Both forms of indigo are themselves colorfast. What changes when you wash jeans is how much dye stays on the cotton. It's not like the sun will change anything in the dye itself.
R' Dr Tendler did an experiment and found that the Amutah's dye is so colorfast, if you leave a string of techeiles in bleach the wool dissolves and one is left with blue grains on the bottom. I haven't tried the experiment.
But no dye can stand up to a chemical that actively works on how fabric holds onto dyes -- a "reducing agent". It will fair better with normal detergent than denim will, but I think that has more to do with cotton vs wool than the presence of dibromoindigo along with the indigo.
-micha
micha
ReplyDeleteyou chemistry is not quite right but the point is correct. regarding fastness of blue jeans, your facts are wrong.
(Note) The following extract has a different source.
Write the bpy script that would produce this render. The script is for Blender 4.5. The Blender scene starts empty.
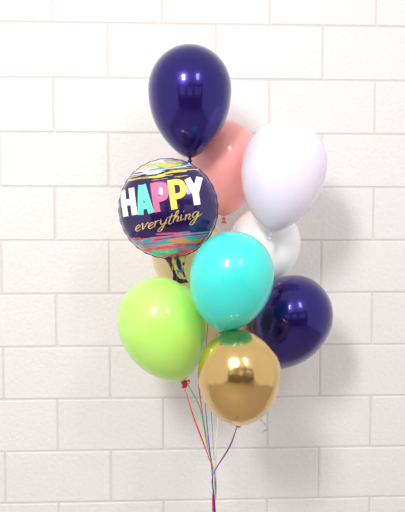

They are just as fast HOWEVER the fading is because the jeans are dipped dyed and just the outer few microns of the entire garment is blue. take some sand paper to them and you will quickly see white. They are abraded with time and washing and turn lighter. that is why the "pre faded" ones are called stone washed. They selectively abrade parts to create the whiteness.
The tekhelet is dyed at the fibre level and hence can never be abraded off. And yes I also let a strand in wool and the color did not come off. We also sent a sample for a standardized permanence test of the textile industry and we came in very high on the scale.